December 09, 2012

Kirby Simon Grant…A Gift That Continues to Give

A few months ago—I guess it has been almost a year ago—I wrote a blog about us going to Summerfield Cavite to potentially start a sustainable living project there.

This community is about an hour outside of Metro Manila. The families that now live there were relocated there when their homes were destroyed from a river relocation in the Metro Manila area. Many of the women there struggle to support themselves and their families. Some of them have been rescued from the sex slavery industry and were placed here with little or no skills to provide a living. The houses were given to them by the government because they were displaced, at that time they had no water or electricity in them.

Now they have electricity and water two times a day, 30 minutes in the morning and 30 minutes in the evening. As we have found typical of Filipinos, when we went to meet them they were full of life and hope. We decided to submit our grant proposal to the Kirby Simon Foundation to do a sustainable living project in conjunction with DAMPA, an NGO in the Philippines who focus their efforts on helping battered and abused women make their lives better.

Kirby Simon was a Foreign Service Officer that died while serving the United States in that capacity. His family set up a trust fund as a legacy to him so Foreign Service Officers around the world can perform community service in his name. We were excited to hear that we were one of the groups approved for a project.

The check came and we spent the next few months working closely with DAMPA officials, the community of Summerfield and Mayor De Sagun to prepare. Our plan was to purchase sewing machines so the women, who already sew, can produce in mass and create an industry for themselves. Before we purchased the machines we required them to come up with a business plan and we needed to insure there would be a place to place the machines.
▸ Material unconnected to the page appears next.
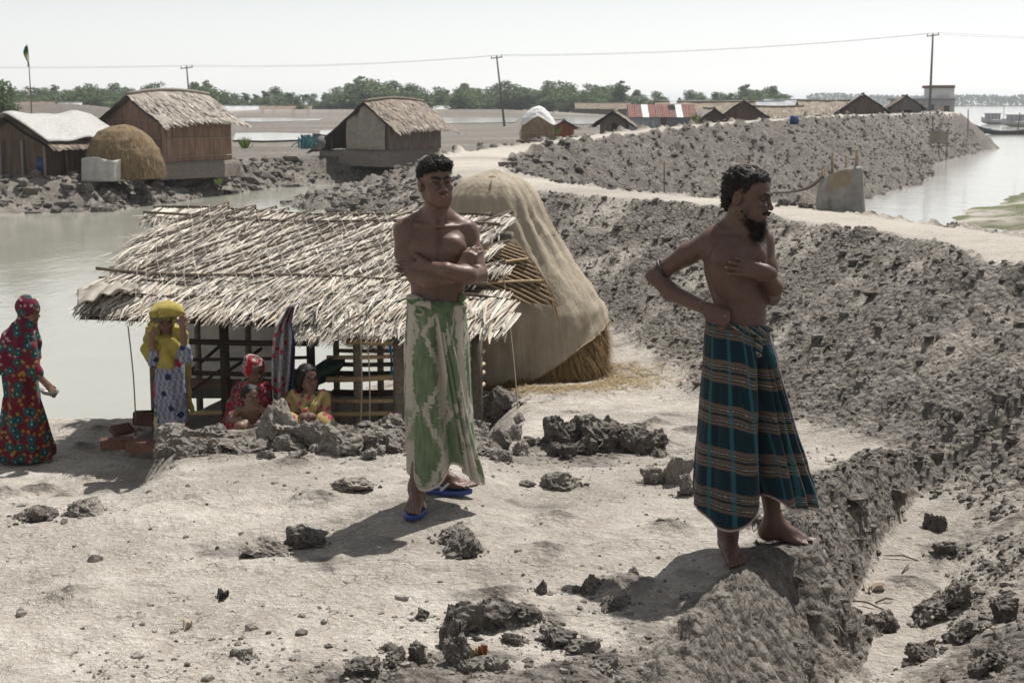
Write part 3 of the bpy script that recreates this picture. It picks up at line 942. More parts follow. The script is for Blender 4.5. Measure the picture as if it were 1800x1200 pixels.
# --- young man, arms folded -----------------------------------------------------------------
SK1 = (.118, .068, .051)
YM_Y = 6.62
def ym_build():
    B = Body()
    a_ = lambda px, py, dy=0.0: at(px, py, YM_Y + dy)
    kk = []
    for py, c, hw, hd, dy in ((392, 768, 36, .060, .02), (402, 768, 48, .080, .01), (415, 769, 54, .098, .0), (440, 770, 55, .110, 0), (465, 770, 53, .108, 0), (490, 770, 49, .100, .0), (515, 769, 46.5, .094, .0), (545, 768, 48, .098, 0), (585, 768, 50, .105, 0)):
        p = a_(c, py); kk.append((p[2], p[0], p[1] + dy, pmode(hw, YM_Y), hd))
    B.loft(kk, yaw=-.06, k=.03, col=SK1, power=2.3)
    # chest, collar bones, belly
    B.ell(a_(743, 437, -.078), (.060, .030, .046), k=.03, col=SK1); B.ell(a_(797, 437, -.082), (.058, .030, .046), k=.03, col=SK1)
    B.cap(a_(760, 399, -.068), a_(716, 393, -.012), .0095, .009, k=.018, col=SK1); B.cap(a_(779, 399, -.072), a_(822, 397, -.012), .0095, .009, k=.018, col=SK1)
    B.cap(a_(770, 470, -.115), a_(769, 540, -.10), .006, .006, k=.02, sub=True)
    B.ell(a_(769, 528, -.100), (.006, .010, .008), k=.006, sub=True)
    # neck
    B.chain([a_(768, 402, .03), a_(768, 380, .0), a_(767, 345, .01)], [.072, .056, .055], k=.03, col=SK1)
    B.cap(a_(756, 352, -.02), a_(766, 398, -.075), .014, .010, k=.015, col=SK1); B.cap(a_(786, 356, -.04), a_(775, 398, -.08), .012, .009, k=.015, col=SK1)
    B.cap(a_(748, 378, .03), a_(716, 396, .02), .036, .036, k=.03, col=SK1); B.cap(a_(786, 380, .03), a_(818, 399, .02), .036, .036, k=.03, col=SK1)
    # upper arms
    shL, elL = a_(712, 408, .0), a_(731, 484, -.10); shR, elR = a_(822, 410, .02), a_(842, 481, -.06)
    B.ell(shL, (.050, .052, .058), k=.03, col=SK1); B.ell(shR, (.048, .052, .056), k=.03, col=SK1)
    B.chain([shL, a_(714, 445, -.03), elL], [.050, .051, .043], k=.025, col=SK1)
    B.chain([shR, a_(831, 445, .0), elR], [.047, .046, .040], k=.025, col=SK1)
    # folded forearms
    wL = a_(806, 480, -.145)
    B.chain([elL, a_(755, 491, -.150), a_(790, 486, -.150), wL], [.043, .044, .035, .027], k=.015, col=SK1, g=1)
    wR = a_(758, 470, -.155)
    B.chain([elR, a_(822, 484, -.165), a_(785, 475, -.215), wR], [.041, .043, .034, .028], k=.015, col=SK1, g=2)
    add_hand(B, wL + A3((.012, -.005, .012)), (.50, .25, .86), (.25, .95, -.3), -1, s=.98, curl=(38, 34, 32, 34), tcurl=5, tdir=(.2, .25, .9), skin=SK1, nail=(.36, .17, .09), g=1)
    add_hand(B, wR + A3((-.012, .015, -.002)), (-.93, .36, -.10), (-.3, -.9, .2), 1, s=.98, curl=(16, 16, 18, 18), skin=SK1, nail=(.32, .18, .12), g=3)
    # pelvis, legs
    hipL, hipR = a_(748, 600, .0), a_(790, 600, .02)
    anL = atz(733, 868, .09); anL[1] = 6.52; anL = at(733, 868, 6.52); anR = at(768, 850, 6.84)
    zL = gz(anL[0], anL[1] - .08); zR = gz(anR[0] + .07, anR[1])
    anL[2] = zL + .115; anR[2] = zR + .115
    B.chain([hipL, (hipL + anL) / 2 + A3((.015, .035, 0)), anL], [.080, .050, .037], k=.03, col=SK1)
    B.chain([hipR, (hipR + anR) / 2 + A3((.0, .03, 0)), anR], [.080, .050, .037], k=.03, col=SK1)
    dL, dR = A3((-.10, -1, 0)), A3((1, -.20, 0)); dL /= np.linalg.norm(dL); dR /= np.linalg.norm(dR)
    add_foot(B, anL, dL, 1.02, SK1, side=-1); add_foot(B, anR, dR, 1.02, SK1, side=-1)
    hc = a_(765.5, 321, .0); HR = head_frame(math.radians(22), math.radians(2), math.radians(-3))
    add_head(B, hc, HR, 1.0, SK1, (.15, .078, .066), squint=.85, grin=.35, eyew=(.20, .17, .15))
    z0 = hc[2]
    hw = lambda p: hc + HR @ A3(p)
    paint = [(a_(771, 425, -.11), (.028, .06, .055), (.05, .03, .022), .75), (a_(769, 455, -.11), (.012, .06, .05), (.05, .03, .022), .6), (a_(769, 520, -.11), (.010, .05, .05), (.06, .035, .025), .5),
             (a_(738, 446, -.10), (.013, .03, .011), (.07, .03, .022), .8), (a_(803, 449, -.10), (.013, .03, .011), (.07, .03, .022), .8),
             (hw((0, .10, -.05)), (.022, .012, .006), (.07, .045, .035), .45),
             (hw((.066, .02, -.02)), (.02, .014, .03), (.03, .02, .016), .7), (hw((-.066, .02, -.02)), (.02, .014, .03), (.03, .02, .016), .7)]
    me = B.mesh('body', h=.0048, hz=[(z0 - .13, z0 + .14, .0032)], base=SK1, paint=paint)
    root = link('person', me, M_SKIN)
    tag(root, 'bare-chested young man with folded arms in a green and cream sarong', 'person')
    # hair: cap plus locks
    Hb = Body()
    Hb.ell(hw((0, -.017, .040)), (.0775, .0965, .0785), HR, k=.02); Hb.ell(hw((0, .040, .080)), (.060, .050, .034), HR, k=.03)
    Hb.ell(hw((.02, .072, .075)), (.042, .026, .024), HR, k=.02); Hb.ell(hw((-.03, .068, .078)), (.034, .024, .022), HR, k=.02)
    def cut(P):
        q = (P - hc) @ HR
        # stay above the hair line: front high, sides to mid ear, nape low
        line = np.where(q[:, 1] > .035, .050 + .10 * (q[:, 1] - .035) + .010 * np.sin(q[:, 0] * 75 + .6) + .006 * np.sin(q[:, 0] * 170) + .12 * np.clip(q[:, 0] - .01, 0, .05), np.where(q[:, 1] > -.005, .006 + 1.05 * (q[:, 1] + .005), -.045 + .4 * np.clip(q[:, 1] + .1, 0, .1)))
        ear = np.where((np.abs(q[:, 0]) > .062) & (np.abs(q[:, 1] + .008) < .022), .026 - q[:, 2], -1)
        return np.maximum(line - q[:, 2], ear)
    me = Hb.mesh('hair', h=.0034, base=(.012, .009, .008), cut=cut, disp=lambda P: .0050 * noise3(P, 55, 3) + .003 * noise3(P, 120, 9))
    hair = link('hair', me, M_HAIR, root)
    V = np.array([v.co[:] for v in me.vertices]); Nn = np.array([v.normal[:] for v in me.vertices])
    rs = np.random.RandomState(4)
    q = (V - hc) @ HR; top = np.where((q[:, 2] > .035) & (((V - hc) @ HR * 1.0)[:, 2] > .03))[0]
    pick = rs.choice(top, 1300)
    mb = MB(); hair_tufts(mb, V[pick], Nn[pick], .015, .0013, .55, rs, (.014, .010, .009), droop=tuple(HR[:, 1] * .9 - HR[:, 2] * .1))
    mb.build('hair_locks', M_HAIR, hair)
    # sarong
    ks = []
    for py, l, r, cy, hd in ((515, 719, 815, 0, .108), (540, 716, 818, 0, .115), (575, 714, 821, 0, .128), (620, 712, 824, .0, .135), (680, 711.5, 826, .01, .14), (740, 713, 829, .01, .16), (790, 716, 834, .02, .185), (830, 717, 838, .03, .205), (880, 718, 840, .03, .215)):
        pl, pr = at(l, py, YM_Y), at(r, py, YM_Y)
        ks.append((pl[2], (pl[0] + pr[0]) / 2, YM_Y + cy, (pr[0] - pl[0]) / 2, hd))
    zt0 = at(768, 533, YM_Y - .1)[2]; zb = max(zL, zR)
    def ztop(a): return zt0 + .020 * np.cos(a + 2.6) - .018 * np.exp(-((a + 1.55) / .5) ** 2)
    def hem(a):
        return zb + .215 - .075 * np.exp(-((a + 2.05) / .62) ** 2) + .06 * np.exp(-((a + 1.12) / .28) ** 2) - .075 * np.exp(-((a + .35) / .42) ** 2) + .02 * np.sin(a)
    def folds(a, t):
        o = 0
        rid = lambda a0, a1, w0, w1, am, e0=.02, e1=.15: am * np.exp(-((a - (a0 + (a1 - a0) * t)) / (w0 + (w1 - w0) * t)) ** 2) * sstep(e0, e1, t)
        o = o + rid(-1.50, -.95, .05, .10, .024) + rid(-1.45, -.72, .05, .08, .020) + rid(-1.40, -.50, .05, .09, .022) + rid(-1.34, -.28, .05, .11, .020)
        o = o - rid(-1.62, -1.18, .08, .20, .040, .05, .3) - rid(-1.47, -.83, .02, .04, .018) - rid(-1.42, -.61, .02, .04, .016)
        o = o + rid(-1.9, -2.1, .3, .55, .014, .2, .6) + rid(-2.4, -2.75, .07, .12, .010, .1, .5) - rid(-2.0, -2.5, .05, .09, .008, .1, .5)
        o = o + rid(-1.75, -1.65, .05, .07, .008) + .03 * np.exp(-((a + .32) / .22) ** 2) * t ** 2
        o = o + .010 * np.sin(a * 7 + 4 * t) * t * (np.cos(a - 1.5) > 0)
        return o
    cream, green, dg = A3((.46, .41, .35)), A3((.105, .160, .078)), A3((.055, .13, .035))
    def pat(u, v, a, T, z):
        jit = (_RV[(np.floor(u / .0045).astype(int) * 7) & 255] - .5) * .022
        jv = (_RV2[(np.floor(v / .010).astype(int) * 5) & 255] - .5) * .020
        U = (u + jv) / .235; Vv = (v + jit) / .36
        fu = np.abs((U + .18) % 1 - .5) * 2; fv = np.abs((Vv + .1) % 1 - .5) * 2
        dd = fu + fv
        fieldg = ((U + .40) % 1) < .66
        blk = ((Vv + .55) % 2) < .42
        g = np.where(fieldg, 1.0, 0.0)
        ring = ((dd > .70) & (dd < .98)) | (dd < .22)
        g = np.where(ring & fieldg, .12, g)
        g = np.where(blk & ~fieldg, .62, g)
        g = np.where(blk & ring & ~fieldg, .08, g)
        g = np.where((v > .86) & fieldg & (fv < .35), .45, g)
        f = fbm(u * 60, v * 14, 3, 3)
        g = np.clip(g * .78 + .26 * f * (g > .05) + .10, 0, 1)[..., None]
        gg = green * (.9 + .25 * fbm(u * 9, v * 4, 2, 5))[..., None]
        c = cream * (1 - g) + gg * g
        hemline = (z - hem(a)) < .012
        return np.where(hemline[..., None], cream * 1.05, c)
    lg = lungi('sarong', root, ks, ztop, hem, folds, pat)
    # rolled waist and knot
    Kb = Body()
    for i in range(40):
        a0, a1 = [-3.1 + 6.2 * (i + q) / 40 for q in (0, 1)]
        K = np.array(sorted(ks)); 
        def pt(a):
            zz = ztop(np.array(a)); cx, cy, hw_, hd_ = (np.interp(zz, K[:, 0], K[:, j]) for j in (1, 2, 3, 4))
            return A3((cx + (hw_ + .002) * math.cos(a), cy + (hd_ + .002) * math.sin(a), zz - .004))
        r = .010 + .005 * math.sin(3 * a0) ** 2 + (.006 if -2.6 < a0 < -1.2 else 0)
        Kb.cap(pt(a0), pt(a1), r, r, k=.006)
    kp = at(777, 541, YM_Y - .135)
    Kb.ell(kp, (.040, .020, .016), head_frame(0, 0, .2), k=.012); Kb.ell(kp + A3((-.028, -.004, -.008)), (.030, .016, .012), head_frame(0, 0, -.5), k=.01)
    Kb.ell(kp + A3((.03, .0, .012)), (.030, .016, .014), head_frame(0, 0, .6), k=.01); Kb.cap(kp + A3((.0, -.006, -.005)), kp + A3((.01, .0, -.10)), .012, .018, k=.012)
    kq = at(737, 549, YM_Y - .11)
    Kb.ell(kq, (.026, .014, .018), k=.01); Kb.cap(at(722, 530, YM_Y - .08), kp, .010, .012, k=.012)
    kr = at(812, 523, YM_Y - .06)
    Kb.ell(kr, (.016, .014, .022), k=.01)
    def kc(V):
        f = fbm(V[:, 0] * 14, V[:, 2] * 22, 2, 9)[:, None] + np.where(V[:, :1] > kp[0] - .05, .3, -.15)
        return np.where(f > -.05, green * .95, cream * .95) * (.85 + .3 * np.clip(f, 0, 1))
    link('knot', Kb.mesh('knot', h=.005, disp=lambda P: .004 * noise3(P, 30, 5) + .002 * np.sin(P[:, 0] * 120 + P[:, 2] * 260), colfn=kc), M_CLOTH, root)
    # flip flops
    for an, d, sd_ in ((anL, dL, -1), (anR, dR, -1)):
        up = A3((0, 0, 1)); s_ = np.cross(d, up) * sd_
        bz = an[2] - .088
        n = 40; th = np.linspace(0, 2 * np.pi, n, endpoint=False)
        L = .05 + .132 * np.cos(th); Wd = (.046 + .008 * np.cos(th) - .006 * np.cos(2 * th)) * np.sin(th)
        base = np.array([an[:2] @ np.eye(2)[:, 0], an[1], 0])
        mb = MB()
        rings = []
        for dz, sc in ((-.020, .97), (-.006, 1.0), (.000, .99), (.003, .95)):
            zz = bz + dz + .004 * np.maximum(L - .12, 0) / .06
            R_ = base + (L * sc + .05 * (1 - sc))[:, None] * d + (Wd * sc)[:, None] * s_
            R_[:, 2] = zz
            rings.append(R_)
        P = np.stack(rings, 1)
        cols_ = np.zeros((n, 4, 3)); cols_[:, :2] = (.035, .06, .22); cols_[:, 2:] = (.05, .09, .30)
        mb.grid(P, cols_, wrap=True)
        for k_, fl in ((3, 1), (0, 0)):
            cpt = P[:, k_].mean(0); m0 = P[:, k_]
            idx = np.arange(n); tri = np.stack([idx, (idx + 1) % n, np.full(n, n)], -1)
            mb.add(np.concatenate([m0, cpt[None]]), None, tri if not fl else tri[:, ::-1], (.05, .09, .30))
        sole = mb.build('flip_flop', M_PLASTIC, root, smooth=False)
        mb = MB()
        Pt = lambda a, b, c: np.array([an[0], an[1], bz]) + a * d + b * s_ + c * up
        toe = Pt(.128, .012, .006)
        for sg, w in ((1, 1), (-1, 1)):
            pts = [toe, Pt(.105, .02 * sg + .008, .042), Pt(.07, .036 * sg + .004, .038), Pt(.03, .045 * sg, .004)]
            mb.tube(catmull(pts, 6), .0075, 6, (.60, .60, .58)); mb.tube(catmull([p + A3((0, 0, .006)) for p in pts[1:]], 6), .0035, 5, (.55, .33, .04) if sg > 0 else (.05, .08, .28))
        mb.build('strap', M_PLASTIC, sole, smooth=True)
    return root
ym_build()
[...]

Mayor De Sagun ensured that the Livelihood center was renovated and had electricity installed. It was truly a team effort on all sides.
The Livelihood Center before the renovation

The day for turning over the machines finally came. We woke up early to pick up the bouquets that we had ordered (which were MUCH larger than we expected…it filled Boeing to capacity) and we headed down to Summerfield. It was touch and go there for a few minutes because people participating did not show up at the designated hour…but with a few extra calls and one person doing an impromptu speech it all worked out. THANK GOODNESS.

It was a wonderful day. There were children doing a marching band number to welcome all the guests. Several of the women whom will benefit from the project were in the audience and more that anything it was gratifying to see they were so thankful for this opportunity.

Lady Hiva and I, along with our colleagues that submitted the grant with us, are so thankful for DAMPA and people like the Mayor who use their means and influence to better the lives of others who may not be as fortunate. It was a stressful day, but one that when we returned home we all felt full of gratitude and satisfaction.